Zapowiada się świetna okładka. Która to Winslet na tym plakacie? Bo nie idzie poznać.

Re: ALEXANDRE DESPLAT - CARNAGE (2011)
: ndz sie 14, 2011 21:18 pm
autor: muaddib_dw
Zaraz przecież on ostatnio ciężko pracował nad oprawą muzyczną do ostatniego sezonu Klanu i jeszcze znalazł czas dla Polańskego to musi być prawdziwy geniusz

Re: ALEXANDRE DESPLAT - CARNAGE (2011)
: ndz sie 14, 2011 21:39 pm
autor: DanielosVK
Nie pajacuj.
Re: ALEXANDRE DESPLAT - CARNAGE (2011)
: pn sie 15, 2011 00:21 am
autor: muaddib_dw
DanielosVK pisze:Nie pajacuj.
O tak to chyba Tobie ostatnio pisali nie? Przy temacie sam wiesz kogo
Olo zdecydowanie idzie na ilość a to się mija z jakością. Jakie to smutne.
Re: ALEXANDRE DESPLAT - CARNAGE (2011)
: pn sie 15, 2011 00:25 am
autor: DanielosVK
muaddib_dw pisze:O tak to chyba Tobie ostatnio pisali nie?
No, ale do Ciebie lepiej pasuje.
j.w. pisze:Olo zdecydowanie idzie na ilość a to się mija z jakością. Jakie to smutne.
Nie pajacuj.

Re: ALEXANDRE DESPLAT - CARNAGE (2011)
: pn sie 15, 2011 09:09 am
autor: Adam
hp_gof pisze:Najśmieszniejsze jest to, że jak się spojrzy na plakat, który pojawił się parę dni temu,
ten plakat pojawił się ledwo 3 dni temu i to tylko we francji. plakatu usa dalej nie ma i wszędzie tam dalej widnieje, poza tym plakatem, Iglesias.
Mystery Man pisze:A to skąd wiadomo?
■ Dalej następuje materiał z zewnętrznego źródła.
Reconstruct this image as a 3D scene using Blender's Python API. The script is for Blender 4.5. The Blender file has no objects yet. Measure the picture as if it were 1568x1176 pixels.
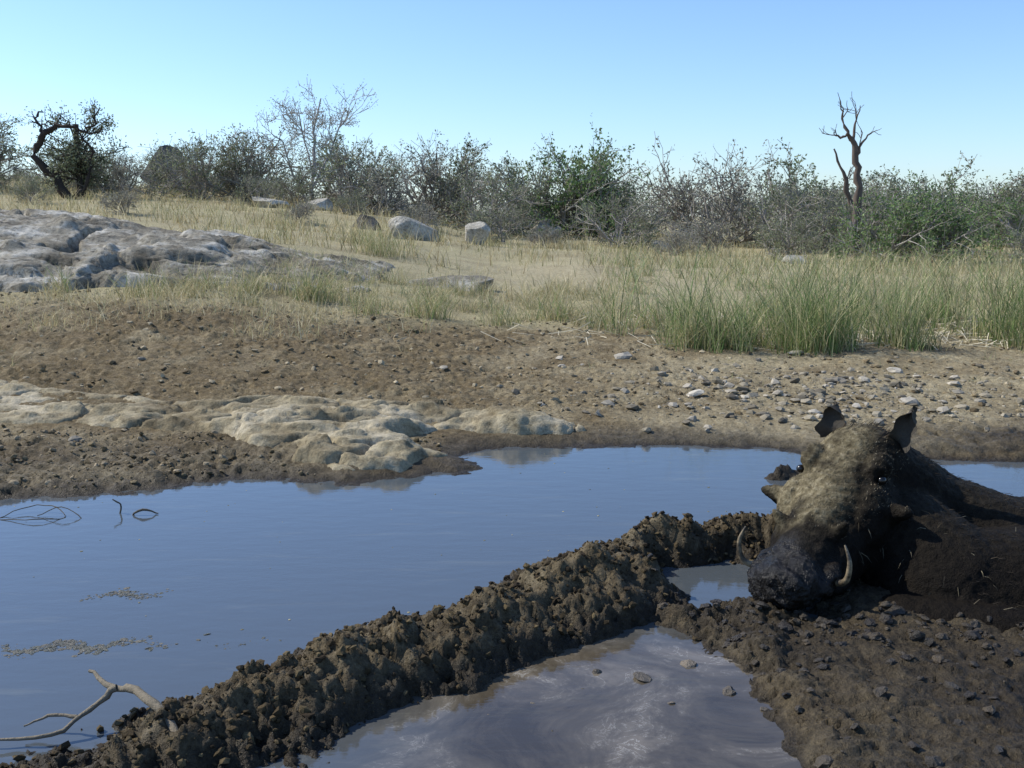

Zresztą obecnie 2 tygodnie to sporo czasu

ano wiadomo

info to miałem od 6.08 od Skolimowskiego który obecnie pracuje z Lorencem nad nowym filmem - po prostu w trakcie jak w trójkę rozmawialiśmy o obiecanej dawno zgodzie na wydanie 4 Nocy z Anną, na której danie ciagle nie ma czasu i ciągle wszystko jest ważne tylko nie to (

), to zadzwonił do Skolima Romek z Paryża i pochwalił się że własnie skończył montaż muzyki Desplata do Carnage. no i tak się dowiedziałem przypadkowo wczesniej. Iglesias nie został wywalony (a szkoda

) tylko miał konflikt terminów i odmówił, a że z tych jego projektów najbardziej prestizowe nazwisko rezysera ma Carnage, oczywistym jest że skoro z tego prestiżu zrezygnował, to ktoś inny mu po prostu zaproponował więcej kasy. score był nagrywany w ostatnim tygodniu lipca - z rozmowy wywnioskowałem że znów w paryżu a częśc przesyłana była z LA. zresztą czy to ważne - ważne że nie ma lamy Iglesiasa

, a Desplat jak ma dobry film i dobrego rezysera to wyciąga z tych projektów dużo.
Re: ALEXANDRE DESPLAT - CARNAGE (2011)
: pn sie 15, 2011 11:21 am
autor: muaddib_dw
DanielosVK pisze:
j.w. pisze:Olo zdecydowanie idzie na ilość a to się mija z jakością. Jakie to smutne.
Nie pajacuj.

Skromny ten twój repertuar jak i Ola
Jednego kompozytora znam co komponował dużo i dobrze a jego muzykę pamięta się do dzisiaj - Jerry Goldsmith. Olo ze swoim permanentnym plum plum do historii raczej nie przejdzie i za rok, dwa nikt nie będzie wspominał takich 2-tygodniówek. Osobiście wolałbym jego 2-3 kompozycje/rok na miarę Ghost Writera czy choćby Foxa, niż 10 niewyraźnych tapet.